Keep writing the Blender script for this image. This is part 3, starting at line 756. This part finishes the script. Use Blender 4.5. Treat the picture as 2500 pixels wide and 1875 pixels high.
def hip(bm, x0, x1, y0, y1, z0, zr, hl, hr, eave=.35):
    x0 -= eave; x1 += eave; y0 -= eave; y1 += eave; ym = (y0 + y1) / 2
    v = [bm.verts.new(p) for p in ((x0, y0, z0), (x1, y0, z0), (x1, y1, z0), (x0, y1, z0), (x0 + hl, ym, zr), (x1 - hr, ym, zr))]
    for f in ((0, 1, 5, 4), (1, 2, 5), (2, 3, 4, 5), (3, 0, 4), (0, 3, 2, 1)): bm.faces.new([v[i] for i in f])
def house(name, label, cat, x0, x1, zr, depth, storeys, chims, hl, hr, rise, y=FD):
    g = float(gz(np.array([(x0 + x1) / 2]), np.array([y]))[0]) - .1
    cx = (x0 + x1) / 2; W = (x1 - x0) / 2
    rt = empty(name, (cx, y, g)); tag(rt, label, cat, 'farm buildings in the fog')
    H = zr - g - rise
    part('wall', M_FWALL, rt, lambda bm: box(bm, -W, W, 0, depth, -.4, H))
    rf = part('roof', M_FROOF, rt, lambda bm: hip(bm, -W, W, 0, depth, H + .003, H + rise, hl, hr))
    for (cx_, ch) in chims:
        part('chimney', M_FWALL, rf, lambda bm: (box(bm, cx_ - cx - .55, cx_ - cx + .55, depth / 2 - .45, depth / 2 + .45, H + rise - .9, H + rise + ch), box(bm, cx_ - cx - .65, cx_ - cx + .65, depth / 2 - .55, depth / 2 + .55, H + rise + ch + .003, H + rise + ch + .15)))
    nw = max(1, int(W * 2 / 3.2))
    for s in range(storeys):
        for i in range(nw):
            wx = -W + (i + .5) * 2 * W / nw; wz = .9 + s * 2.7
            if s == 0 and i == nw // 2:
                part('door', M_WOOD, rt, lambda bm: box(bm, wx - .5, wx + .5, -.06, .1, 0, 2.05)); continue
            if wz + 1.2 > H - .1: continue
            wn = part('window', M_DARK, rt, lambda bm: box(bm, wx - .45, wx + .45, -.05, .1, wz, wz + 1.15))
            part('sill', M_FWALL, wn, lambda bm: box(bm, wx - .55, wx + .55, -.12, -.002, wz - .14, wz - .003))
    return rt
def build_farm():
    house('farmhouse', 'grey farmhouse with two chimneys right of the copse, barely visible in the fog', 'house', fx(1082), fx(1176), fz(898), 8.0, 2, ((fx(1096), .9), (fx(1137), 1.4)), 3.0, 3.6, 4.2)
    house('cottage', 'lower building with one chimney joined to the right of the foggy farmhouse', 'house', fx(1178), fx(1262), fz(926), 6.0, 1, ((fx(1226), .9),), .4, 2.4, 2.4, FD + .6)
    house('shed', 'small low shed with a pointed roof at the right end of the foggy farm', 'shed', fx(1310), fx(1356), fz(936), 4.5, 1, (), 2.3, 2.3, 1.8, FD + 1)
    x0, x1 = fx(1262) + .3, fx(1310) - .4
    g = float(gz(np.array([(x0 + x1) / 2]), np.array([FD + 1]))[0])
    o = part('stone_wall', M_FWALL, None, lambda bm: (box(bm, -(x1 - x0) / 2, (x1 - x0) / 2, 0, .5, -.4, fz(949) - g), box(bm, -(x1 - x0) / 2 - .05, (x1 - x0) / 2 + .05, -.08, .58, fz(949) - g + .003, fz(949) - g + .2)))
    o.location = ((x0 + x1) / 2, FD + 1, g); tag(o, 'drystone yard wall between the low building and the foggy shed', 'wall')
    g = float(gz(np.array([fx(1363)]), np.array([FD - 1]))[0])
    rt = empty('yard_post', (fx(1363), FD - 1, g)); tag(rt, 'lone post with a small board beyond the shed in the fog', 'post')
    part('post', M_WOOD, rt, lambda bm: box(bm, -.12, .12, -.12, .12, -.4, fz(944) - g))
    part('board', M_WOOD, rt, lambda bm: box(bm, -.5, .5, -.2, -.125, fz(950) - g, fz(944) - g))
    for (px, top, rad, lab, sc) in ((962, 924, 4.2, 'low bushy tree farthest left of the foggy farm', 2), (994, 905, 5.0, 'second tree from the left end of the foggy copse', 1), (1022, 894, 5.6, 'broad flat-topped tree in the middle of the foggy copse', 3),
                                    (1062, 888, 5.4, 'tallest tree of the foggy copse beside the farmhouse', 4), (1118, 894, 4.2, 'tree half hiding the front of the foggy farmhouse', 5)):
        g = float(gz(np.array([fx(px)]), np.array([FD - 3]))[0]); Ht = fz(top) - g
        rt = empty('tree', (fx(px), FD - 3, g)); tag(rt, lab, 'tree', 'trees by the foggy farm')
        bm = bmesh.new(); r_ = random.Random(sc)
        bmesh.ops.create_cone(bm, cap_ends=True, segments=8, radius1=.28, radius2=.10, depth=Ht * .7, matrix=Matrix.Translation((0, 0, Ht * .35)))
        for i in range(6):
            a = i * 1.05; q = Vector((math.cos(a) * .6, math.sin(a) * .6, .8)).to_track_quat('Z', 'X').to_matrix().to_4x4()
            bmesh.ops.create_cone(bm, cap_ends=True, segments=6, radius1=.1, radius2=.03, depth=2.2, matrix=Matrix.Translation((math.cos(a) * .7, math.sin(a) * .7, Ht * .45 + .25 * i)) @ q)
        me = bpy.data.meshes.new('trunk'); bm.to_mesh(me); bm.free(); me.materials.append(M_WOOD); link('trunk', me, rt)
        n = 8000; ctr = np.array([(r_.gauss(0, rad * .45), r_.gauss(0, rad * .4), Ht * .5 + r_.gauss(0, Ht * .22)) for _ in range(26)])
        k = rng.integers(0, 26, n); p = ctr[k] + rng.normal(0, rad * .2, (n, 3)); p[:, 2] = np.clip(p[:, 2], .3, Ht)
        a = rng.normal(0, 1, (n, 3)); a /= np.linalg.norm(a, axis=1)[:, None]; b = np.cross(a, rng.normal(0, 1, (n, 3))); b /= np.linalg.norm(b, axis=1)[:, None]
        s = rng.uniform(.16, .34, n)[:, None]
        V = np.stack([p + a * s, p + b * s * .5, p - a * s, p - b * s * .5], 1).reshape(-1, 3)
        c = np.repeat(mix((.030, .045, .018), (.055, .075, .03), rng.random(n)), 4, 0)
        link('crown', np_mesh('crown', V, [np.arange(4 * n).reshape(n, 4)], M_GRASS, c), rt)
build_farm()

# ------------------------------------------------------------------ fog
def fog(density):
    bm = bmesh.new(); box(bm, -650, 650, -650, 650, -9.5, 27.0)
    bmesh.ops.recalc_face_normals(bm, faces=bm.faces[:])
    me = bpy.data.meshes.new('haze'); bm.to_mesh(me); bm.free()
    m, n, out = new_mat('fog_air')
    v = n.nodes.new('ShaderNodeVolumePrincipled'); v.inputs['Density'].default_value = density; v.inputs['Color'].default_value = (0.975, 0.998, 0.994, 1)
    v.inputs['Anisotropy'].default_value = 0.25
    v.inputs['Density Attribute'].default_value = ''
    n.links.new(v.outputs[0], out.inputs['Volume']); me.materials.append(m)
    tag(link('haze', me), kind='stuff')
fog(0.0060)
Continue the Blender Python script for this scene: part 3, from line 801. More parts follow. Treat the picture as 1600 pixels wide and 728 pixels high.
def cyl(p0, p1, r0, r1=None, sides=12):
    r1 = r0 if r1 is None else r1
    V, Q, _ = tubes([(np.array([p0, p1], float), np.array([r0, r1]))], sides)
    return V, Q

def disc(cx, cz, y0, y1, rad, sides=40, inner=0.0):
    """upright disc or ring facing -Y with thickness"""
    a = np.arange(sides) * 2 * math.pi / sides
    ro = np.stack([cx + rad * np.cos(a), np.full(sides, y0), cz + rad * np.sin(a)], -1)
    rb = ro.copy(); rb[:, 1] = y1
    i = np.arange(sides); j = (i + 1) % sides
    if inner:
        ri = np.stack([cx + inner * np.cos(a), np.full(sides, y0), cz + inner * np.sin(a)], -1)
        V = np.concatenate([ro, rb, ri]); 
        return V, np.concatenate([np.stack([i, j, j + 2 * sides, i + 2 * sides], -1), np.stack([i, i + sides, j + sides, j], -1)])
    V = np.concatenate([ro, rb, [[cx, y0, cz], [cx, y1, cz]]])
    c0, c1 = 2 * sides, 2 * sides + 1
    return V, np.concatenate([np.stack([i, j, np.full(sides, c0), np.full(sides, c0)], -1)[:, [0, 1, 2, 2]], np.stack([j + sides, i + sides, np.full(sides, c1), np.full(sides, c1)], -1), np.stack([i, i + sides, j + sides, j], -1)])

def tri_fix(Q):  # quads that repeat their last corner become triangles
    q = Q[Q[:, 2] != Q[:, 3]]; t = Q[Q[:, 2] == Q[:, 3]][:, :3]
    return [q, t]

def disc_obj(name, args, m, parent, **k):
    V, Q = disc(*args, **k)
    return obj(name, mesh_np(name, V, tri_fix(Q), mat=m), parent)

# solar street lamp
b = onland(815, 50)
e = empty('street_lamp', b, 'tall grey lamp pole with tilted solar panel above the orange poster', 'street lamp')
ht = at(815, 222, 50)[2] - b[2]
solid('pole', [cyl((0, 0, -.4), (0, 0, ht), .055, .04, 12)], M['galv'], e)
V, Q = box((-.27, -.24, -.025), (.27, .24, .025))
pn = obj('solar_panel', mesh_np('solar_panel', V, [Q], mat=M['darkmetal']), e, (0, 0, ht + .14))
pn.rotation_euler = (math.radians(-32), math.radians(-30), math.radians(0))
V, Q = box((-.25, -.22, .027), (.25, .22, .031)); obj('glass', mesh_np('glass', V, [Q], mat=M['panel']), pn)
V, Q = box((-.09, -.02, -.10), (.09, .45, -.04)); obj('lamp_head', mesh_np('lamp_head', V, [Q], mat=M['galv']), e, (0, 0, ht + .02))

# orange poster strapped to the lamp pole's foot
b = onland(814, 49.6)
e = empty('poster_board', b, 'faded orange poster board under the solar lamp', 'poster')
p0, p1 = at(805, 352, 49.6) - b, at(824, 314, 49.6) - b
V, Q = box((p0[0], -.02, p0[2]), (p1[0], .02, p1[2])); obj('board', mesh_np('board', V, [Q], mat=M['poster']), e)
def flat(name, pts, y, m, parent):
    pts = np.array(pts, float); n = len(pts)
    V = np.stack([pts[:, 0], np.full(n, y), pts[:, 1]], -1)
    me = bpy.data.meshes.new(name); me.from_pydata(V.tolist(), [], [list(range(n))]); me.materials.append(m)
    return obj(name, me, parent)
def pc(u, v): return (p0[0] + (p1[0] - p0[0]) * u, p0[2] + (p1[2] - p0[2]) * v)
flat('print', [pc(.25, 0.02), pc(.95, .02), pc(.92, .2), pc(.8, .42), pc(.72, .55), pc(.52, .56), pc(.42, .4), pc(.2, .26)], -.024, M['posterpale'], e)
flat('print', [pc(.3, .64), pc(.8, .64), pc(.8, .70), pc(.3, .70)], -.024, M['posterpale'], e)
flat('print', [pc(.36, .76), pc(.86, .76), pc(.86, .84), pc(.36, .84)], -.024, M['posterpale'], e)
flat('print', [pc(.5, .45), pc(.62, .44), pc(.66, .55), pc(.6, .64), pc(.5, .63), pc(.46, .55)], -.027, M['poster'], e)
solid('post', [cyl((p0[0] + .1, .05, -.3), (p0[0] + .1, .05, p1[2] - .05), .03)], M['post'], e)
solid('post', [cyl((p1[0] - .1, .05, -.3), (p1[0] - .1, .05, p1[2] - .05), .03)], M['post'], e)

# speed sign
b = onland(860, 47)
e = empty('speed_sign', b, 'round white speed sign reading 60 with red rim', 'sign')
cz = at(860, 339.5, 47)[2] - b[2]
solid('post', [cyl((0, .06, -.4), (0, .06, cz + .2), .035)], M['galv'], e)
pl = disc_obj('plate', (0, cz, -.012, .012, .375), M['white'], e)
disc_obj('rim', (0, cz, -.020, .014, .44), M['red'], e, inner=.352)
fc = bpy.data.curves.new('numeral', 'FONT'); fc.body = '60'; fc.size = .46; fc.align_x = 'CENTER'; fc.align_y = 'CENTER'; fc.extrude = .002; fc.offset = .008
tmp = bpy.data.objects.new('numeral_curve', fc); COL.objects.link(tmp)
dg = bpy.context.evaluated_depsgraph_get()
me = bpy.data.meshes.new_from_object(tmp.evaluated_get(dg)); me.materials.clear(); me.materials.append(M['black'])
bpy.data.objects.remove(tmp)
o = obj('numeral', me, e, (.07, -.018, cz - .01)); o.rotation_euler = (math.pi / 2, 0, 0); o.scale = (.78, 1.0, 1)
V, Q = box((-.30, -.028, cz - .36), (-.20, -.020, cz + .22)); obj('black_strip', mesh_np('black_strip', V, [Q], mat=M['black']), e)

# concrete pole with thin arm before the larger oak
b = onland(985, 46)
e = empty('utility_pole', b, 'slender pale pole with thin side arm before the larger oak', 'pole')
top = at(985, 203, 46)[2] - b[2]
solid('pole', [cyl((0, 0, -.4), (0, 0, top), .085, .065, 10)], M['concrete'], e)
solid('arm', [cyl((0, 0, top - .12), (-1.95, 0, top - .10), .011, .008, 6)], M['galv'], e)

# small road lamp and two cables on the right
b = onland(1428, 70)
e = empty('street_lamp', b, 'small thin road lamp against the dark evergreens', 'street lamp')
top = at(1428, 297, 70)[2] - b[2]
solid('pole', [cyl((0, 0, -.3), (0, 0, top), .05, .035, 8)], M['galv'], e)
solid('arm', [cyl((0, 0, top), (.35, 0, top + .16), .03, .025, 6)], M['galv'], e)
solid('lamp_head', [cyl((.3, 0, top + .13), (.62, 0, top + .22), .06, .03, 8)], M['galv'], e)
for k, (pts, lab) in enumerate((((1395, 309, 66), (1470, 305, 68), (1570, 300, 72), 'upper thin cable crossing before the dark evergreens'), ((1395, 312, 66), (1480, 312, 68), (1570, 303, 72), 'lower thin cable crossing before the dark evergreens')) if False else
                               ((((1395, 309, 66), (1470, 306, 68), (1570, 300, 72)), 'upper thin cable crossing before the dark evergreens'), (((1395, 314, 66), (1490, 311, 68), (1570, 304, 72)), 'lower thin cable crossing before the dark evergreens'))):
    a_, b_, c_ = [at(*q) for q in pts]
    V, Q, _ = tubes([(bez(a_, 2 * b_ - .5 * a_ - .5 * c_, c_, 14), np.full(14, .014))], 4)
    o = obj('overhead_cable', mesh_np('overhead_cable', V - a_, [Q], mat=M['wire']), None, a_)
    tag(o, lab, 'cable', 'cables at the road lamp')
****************
● Your goal:
In the material above, locate the line containing "Continue the Blender" and the line containing "return [q, t]". Transcribe exactly those two lines and every line between them, and nothing more.

● The reply:
Continue the Blender Python script for this scene: part 3, from line 801. More parts follow. Treat the picture as 1600 pixels wide and 728 pixels high.
def cyl(p0, p1, r0, r1=None, sides=12):
    r1 = r0 if r1 is None else r1
    V, Q, _ = tubes([(np.array([p0, p1], float), np.array([r0, r1]))], sides)
    return V, Q

def disc(cx, cz, y0, y1, rad, sides=40, inner=0.0):
    """upright disc or ring facing -Y with thickness"""
    a = np.arange(sides) * 2 * math.pi / sides
    ro = np.stack([cx + rad * np.cos(a), np.full(sides, y0), cz + rad * np.sin(a)], -1)
    rb = ro.copy(); rb[:, 1] = y1
    i = np.arange(sides); j = (i + 1) % sides
    if inner:
        ri = np.stack([cx + inner * np.cos(a), np.full(sides, y0), cz + inner * np.sin(a)], -1)
        V = np.concatenate([ro, rb, ri]); 
        return V, np.concatenate([np.stack([i, j, j + 2 * sides, i + 2 * sides], -1), np.stack([i, i + sides, j + sides, j], -1)])
    V = np.concatenate([ro, rb, [[cx, y0, cz], [cx, y1, cz]]])
    c0, c1 = 2 * sides, 2 * sides + 1
    return V, np.concatenate([np.stack([i, j, np.full(sides, c0), np.full(sides, c0)], -1)[:, [0, 1, 2, 2]], np.stack([j + sides, i + sides, np.full(sides, c1), np.full(sides, c1)], -1), np.stack([i, i + sides, j + sides, j], -1)])

def tri_fix(Q):  # quads that repeat their last corner become triangles
    q = Q[Q[:, 2] != Q[:, 3]]; t = Q[Q[:, 2] == Q[:, 3]][:, :3]
    return [q, t]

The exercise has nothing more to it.